What do you imagine humaxrw will achieve for you? As far as I know, it only provides file access - no facility to defrag or anything like that.
 
Copy off, format, copy back = effective defrag (really it fixes the filesystem errors these machines are prone to).
 
Copy off, format, copy back = effective defrag (really it fixes the filesystem errors these machines are prone to).
Which will work on a 9200T but according to various reports the putting it back bit doesn't work properly on a 9300T.
 
What do you imagine humaxrw will achieve for you? As far as I know, it only provides file access - no facility to defrag or anything like that.
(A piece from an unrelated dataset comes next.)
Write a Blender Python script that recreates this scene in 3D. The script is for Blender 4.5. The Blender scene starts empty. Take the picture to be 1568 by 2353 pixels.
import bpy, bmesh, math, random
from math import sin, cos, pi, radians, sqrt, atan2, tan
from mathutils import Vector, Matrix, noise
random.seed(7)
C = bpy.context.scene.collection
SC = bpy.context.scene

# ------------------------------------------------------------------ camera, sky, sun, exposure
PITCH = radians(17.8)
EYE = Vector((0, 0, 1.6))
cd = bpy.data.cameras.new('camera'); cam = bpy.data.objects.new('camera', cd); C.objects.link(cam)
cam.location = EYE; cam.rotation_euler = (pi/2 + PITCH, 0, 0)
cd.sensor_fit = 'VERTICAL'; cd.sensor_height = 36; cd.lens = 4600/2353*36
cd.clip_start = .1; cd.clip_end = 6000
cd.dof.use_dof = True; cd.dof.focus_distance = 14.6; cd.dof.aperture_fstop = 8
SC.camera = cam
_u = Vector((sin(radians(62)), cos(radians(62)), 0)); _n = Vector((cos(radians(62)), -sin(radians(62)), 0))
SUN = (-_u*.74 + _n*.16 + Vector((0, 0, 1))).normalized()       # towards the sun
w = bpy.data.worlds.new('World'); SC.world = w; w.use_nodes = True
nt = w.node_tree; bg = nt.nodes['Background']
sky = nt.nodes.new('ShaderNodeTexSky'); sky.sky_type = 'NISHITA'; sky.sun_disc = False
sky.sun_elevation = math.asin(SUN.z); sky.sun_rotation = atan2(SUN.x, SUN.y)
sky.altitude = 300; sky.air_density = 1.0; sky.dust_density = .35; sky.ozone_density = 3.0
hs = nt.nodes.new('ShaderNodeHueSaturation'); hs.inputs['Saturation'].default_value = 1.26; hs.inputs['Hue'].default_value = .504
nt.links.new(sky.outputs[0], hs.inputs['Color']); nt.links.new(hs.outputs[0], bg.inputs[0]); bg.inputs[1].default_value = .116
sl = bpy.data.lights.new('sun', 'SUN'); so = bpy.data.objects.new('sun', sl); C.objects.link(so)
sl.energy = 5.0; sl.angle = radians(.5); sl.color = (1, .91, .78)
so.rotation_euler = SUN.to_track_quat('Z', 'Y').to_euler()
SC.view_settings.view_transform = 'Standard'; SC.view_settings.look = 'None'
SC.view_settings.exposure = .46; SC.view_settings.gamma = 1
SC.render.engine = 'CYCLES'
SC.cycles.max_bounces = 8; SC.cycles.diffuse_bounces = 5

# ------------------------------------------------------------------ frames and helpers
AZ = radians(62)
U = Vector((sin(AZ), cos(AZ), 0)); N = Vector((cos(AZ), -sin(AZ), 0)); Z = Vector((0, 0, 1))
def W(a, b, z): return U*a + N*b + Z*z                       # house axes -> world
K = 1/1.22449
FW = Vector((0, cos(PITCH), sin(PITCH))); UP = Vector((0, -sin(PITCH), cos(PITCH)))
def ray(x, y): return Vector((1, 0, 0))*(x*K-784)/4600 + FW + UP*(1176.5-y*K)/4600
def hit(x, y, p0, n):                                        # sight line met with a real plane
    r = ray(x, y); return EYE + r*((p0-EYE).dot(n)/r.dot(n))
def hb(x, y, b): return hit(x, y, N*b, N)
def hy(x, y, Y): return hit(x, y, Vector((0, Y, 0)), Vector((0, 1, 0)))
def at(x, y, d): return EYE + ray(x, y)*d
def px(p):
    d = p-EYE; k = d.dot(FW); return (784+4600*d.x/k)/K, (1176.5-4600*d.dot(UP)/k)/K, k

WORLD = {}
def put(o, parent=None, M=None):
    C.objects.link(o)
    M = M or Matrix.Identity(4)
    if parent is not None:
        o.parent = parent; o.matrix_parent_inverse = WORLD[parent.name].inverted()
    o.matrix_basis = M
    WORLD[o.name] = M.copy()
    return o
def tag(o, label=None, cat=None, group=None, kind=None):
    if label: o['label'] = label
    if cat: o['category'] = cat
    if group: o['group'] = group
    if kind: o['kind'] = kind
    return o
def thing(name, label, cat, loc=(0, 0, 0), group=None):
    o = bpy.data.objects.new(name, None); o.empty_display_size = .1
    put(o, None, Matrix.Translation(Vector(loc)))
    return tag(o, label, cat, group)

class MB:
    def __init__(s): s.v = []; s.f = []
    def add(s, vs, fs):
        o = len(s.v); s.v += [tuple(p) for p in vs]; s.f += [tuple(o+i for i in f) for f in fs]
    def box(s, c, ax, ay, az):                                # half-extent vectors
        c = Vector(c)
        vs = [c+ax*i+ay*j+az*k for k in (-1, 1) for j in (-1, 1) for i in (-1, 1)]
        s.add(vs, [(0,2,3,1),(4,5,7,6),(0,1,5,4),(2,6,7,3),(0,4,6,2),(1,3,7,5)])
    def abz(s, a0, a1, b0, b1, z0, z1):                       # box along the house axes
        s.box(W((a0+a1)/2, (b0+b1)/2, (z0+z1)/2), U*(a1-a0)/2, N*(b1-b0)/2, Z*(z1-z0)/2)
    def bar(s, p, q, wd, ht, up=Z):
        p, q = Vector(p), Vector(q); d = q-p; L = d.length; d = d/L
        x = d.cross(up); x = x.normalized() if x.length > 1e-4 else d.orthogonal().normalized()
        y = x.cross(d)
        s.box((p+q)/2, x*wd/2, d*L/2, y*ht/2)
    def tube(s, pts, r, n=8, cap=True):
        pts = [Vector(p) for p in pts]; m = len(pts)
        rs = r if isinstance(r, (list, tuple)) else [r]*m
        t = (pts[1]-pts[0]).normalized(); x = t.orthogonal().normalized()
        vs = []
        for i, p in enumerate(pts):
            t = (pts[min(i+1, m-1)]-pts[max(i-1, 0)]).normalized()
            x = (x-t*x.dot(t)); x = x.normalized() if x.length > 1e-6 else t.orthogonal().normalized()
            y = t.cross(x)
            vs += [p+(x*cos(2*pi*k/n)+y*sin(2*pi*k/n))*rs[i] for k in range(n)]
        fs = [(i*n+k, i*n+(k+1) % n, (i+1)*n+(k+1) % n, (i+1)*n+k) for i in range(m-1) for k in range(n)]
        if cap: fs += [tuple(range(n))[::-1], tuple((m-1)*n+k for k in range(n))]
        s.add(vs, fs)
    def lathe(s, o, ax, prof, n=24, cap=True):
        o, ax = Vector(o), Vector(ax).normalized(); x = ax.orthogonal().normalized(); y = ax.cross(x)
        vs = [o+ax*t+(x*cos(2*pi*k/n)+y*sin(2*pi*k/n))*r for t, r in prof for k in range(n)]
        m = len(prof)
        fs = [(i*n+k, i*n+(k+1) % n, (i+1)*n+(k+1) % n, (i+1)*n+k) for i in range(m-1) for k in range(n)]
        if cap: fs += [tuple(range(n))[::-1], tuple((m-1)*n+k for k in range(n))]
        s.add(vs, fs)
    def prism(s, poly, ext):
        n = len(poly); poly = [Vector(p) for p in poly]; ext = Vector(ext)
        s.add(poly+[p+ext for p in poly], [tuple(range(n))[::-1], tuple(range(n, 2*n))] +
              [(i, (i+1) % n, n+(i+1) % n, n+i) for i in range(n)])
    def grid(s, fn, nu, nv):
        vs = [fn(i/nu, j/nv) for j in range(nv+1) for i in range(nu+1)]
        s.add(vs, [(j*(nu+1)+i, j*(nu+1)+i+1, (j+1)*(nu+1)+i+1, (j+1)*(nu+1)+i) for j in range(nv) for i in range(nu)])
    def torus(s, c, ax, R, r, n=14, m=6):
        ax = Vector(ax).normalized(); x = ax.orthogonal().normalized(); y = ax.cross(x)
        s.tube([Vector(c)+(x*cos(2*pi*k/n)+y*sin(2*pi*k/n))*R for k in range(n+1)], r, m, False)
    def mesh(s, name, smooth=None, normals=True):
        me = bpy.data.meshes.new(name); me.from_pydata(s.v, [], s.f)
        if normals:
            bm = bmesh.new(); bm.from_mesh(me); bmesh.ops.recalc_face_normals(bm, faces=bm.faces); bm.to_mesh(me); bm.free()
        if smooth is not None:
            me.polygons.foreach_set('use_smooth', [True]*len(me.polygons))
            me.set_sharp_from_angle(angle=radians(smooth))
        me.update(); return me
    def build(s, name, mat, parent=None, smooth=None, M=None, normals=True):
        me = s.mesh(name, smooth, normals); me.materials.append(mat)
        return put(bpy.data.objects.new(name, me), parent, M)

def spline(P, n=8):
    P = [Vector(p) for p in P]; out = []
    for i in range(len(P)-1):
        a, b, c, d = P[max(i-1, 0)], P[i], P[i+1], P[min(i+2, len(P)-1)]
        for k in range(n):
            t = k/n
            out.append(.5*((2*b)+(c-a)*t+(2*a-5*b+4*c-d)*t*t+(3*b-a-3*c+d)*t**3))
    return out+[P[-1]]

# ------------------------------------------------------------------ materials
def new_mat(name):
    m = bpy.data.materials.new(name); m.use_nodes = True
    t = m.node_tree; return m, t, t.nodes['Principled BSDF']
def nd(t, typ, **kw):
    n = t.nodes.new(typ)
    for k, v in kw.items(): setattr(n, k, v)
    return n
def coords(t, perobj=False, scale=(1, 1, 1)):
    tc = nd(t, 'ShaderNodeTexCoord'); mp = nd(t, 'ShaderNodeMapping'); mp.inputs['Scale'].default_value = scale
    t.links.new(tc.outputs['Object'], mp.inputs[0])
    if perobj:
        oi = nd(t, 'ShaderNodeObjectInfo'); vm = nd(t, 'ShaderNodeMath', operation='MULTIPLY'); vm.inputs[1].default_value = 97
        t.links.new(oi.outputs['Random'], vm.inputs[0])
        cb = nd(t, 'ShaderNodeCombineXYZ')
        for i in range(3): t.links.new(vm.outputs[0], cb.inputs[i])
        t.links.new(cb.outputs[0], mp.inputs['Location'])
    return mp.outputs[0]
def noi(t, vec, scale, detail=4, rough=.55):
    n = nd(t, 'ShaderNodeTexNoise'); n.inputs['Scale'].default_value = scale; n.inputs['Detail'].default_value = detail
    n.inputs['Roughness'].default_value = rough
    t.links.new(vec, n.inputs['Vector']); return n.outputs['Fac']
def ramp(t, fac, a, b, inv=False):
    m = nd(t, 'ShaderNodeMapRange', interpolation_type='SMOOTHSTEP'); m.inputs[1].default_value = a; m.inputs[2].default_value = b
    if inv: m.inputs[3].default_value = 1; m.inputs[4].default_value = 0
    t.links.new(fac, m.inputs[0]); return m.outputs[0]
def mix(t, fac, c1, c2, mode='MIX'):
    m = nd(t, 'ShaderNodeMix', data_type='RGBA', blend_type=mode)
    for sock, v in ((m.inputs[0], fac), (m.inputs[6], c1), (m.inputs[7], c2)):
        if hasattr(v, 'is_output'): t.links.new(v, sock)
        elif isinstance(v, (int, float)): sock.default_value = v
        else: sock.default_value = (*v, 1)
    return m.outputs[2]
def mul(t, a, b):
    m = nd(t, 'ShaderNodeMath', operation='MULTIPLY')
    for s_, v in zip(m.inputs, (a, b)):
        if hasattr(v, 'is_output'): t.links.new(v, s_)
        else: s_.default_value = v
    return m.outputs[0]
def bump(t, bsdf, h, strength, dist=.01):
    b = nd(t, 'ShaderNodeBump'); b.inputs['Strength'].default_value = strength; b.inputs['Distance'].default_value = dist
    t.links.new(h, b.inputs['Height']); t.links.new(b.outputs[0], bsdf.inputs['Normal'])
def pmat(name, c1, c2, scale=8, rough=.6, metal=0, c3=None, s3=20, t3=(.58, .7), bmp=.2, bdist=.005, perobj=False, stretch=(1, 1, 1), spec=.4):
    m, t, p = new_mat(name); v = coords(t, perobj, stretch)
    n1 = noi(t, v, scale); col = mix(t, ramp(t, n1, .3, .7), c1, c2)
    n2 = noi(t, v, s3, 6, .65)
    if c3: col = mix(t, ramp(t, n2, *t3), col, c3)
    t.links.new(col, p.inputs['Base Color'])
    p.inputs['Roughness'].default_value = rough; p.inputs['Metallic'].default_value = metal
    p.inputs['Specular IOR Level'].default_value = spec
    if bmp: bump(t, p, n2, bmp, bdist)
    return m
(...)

My plan A was that, after 5 years of recording and deleting files, the disc like a computer one might be playing up due to it being fragmented and I could just defrag it insitu. But, since I could not get the laptop to recognise it I thought I could now do the same by (as prpr suggests) taking the files off the disc with Humaxrw.exe, wiping the disc (rather than defrag) and put them back. Hence the request for a copy of Humaxrw.exe (Martin, I will PM you from the other forum if that's ok). The issue with my MoL's machine is multiple unfortunately. She gets the sound and image skipping thing on most of the programmes she records now (used to be films only), and she has now told me that it reboots randomly mid afternoon (which, after taking the lid off to replace the disc there are large areas of brown on the underside of the lid which makes me think it is over heating). Not sure what the next plan is yet!